>> Start DATA SECTION

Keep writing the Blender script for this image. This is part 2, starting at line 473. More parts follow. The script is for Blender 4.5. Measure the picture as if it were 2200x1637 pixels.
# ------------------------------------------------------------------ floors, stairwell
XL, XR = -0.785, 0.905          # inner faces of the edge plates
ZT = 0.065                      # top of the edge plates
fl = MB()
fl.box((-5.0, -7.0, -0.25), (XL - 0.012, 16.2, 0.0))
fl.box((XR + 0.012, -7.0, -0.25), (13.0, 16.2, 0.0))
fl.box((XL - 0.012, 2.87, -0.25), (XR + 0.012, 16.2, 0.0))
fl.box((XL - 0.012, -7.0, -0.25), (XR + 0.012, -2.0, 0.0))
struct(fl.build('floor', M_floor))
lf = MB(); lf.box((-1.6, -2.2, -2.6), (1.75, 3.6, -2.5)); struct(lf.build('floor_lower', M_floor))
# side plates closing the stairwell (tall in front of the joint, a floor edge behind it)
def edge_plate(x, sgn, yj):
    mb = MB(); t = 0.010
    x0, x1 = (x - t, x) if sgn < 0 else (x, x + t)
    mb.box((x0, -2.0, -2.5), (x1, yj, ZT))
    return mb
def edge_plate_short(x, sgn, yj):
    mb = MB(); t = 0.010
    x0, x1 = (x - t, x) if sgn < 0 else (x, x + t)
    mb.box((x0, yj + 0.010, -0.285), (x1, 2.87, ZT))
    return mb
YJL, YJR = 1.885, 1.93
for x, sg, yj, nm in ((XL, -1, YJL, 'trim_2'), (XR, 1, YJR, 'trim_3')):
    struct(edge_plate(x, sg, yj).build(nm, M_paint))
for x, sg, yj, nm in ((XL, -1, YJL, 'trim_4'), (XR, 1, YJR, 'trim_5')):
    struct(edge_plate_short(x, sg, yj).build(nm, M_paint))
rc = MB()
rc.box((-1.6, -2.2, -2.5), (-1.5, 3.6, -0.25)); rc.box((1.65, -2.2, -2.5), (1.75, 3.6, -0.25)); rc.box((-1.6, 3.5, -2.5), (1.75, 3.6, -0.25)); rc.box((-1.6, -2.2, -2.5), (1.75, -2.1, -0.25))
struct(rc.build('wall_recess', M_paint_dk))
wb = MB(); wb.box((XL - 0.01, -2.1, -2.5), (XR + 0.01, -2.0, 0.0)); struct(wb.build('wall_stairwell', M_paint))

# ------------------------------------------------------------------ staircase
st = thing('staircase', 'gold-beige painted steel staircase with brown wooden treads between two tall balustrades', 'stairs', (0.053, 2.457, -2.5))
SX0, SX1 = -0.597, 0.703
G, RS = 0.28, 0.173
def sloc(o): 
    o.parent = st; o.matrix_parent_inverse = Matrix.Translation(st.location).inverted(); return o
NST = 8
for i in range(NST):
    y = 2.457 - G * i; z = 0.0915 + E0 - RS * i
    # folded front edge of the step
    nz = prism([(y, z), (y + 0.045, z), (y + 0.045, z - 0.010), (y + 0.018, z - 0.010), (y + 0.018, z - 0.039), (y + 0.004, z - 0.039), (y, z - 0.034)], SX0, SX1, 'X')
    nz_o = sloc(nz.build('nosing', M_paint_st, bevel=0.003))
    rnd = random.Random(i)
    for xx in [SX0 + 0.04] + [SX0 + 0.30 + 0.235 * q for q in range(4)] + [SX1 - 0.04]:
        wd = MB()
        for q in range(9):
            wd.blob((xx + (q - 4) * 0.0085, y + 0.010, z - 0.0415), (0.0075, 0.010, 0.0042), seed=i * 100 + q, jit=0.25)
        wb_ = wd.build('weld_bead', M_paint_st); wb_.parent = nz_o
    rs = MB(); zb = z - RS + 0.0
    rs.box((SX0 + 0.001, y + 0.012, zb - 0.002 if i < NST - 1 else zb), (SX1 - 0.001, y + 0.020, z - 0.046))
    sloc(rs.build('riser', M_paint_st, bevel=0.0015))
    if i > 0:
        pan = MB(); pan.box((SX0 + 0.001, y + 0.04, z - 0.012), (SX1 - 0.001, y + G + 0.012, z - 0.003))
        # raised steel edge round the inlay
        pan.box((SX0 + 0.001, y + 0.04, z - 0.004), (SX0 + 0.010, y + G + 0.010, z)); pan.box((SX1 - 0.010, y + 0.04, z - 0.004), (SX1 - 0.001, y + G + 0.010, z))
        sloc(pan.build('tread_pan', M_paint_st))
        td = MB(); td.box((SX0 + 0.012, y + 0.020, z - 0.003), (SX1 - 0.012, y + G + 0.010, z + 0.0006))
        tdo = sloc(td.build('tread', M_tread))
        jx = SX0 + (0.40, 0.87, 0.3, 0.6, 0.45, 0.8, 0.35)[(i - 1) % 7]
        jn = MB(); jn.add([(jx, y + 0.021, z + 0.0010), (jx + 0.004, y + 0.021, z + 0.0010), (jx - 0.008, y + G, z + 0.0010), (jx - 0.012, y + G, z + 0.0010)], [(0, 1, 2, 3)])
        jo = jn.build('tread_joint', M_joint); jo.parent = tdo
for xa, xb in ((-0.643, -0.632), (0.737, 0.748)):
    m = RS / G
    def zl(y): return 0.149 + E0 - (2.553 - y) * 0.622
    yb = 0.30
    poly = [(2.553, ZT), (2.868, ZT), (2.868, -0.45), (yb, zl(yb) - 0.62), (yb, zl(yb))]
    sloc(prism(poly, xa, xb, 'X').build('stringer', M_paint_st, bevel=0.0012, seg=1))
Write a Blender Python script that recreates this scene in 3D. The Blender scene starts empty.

>> End DATA SECTION

- **TASK TO CARRY OUT**
Whenever "this" turns up in a line, pick that line out.

- **FINAL RESULT**
Keep writing the Blender script for this image. This is part 2, starting at line 473. More parts follow. The script is for Blender 4.5. Measure the picture as if it were 2200x1637 pixels.
Write a Blender Python script that recreates this scene in 3D. The Blender scene starts empty.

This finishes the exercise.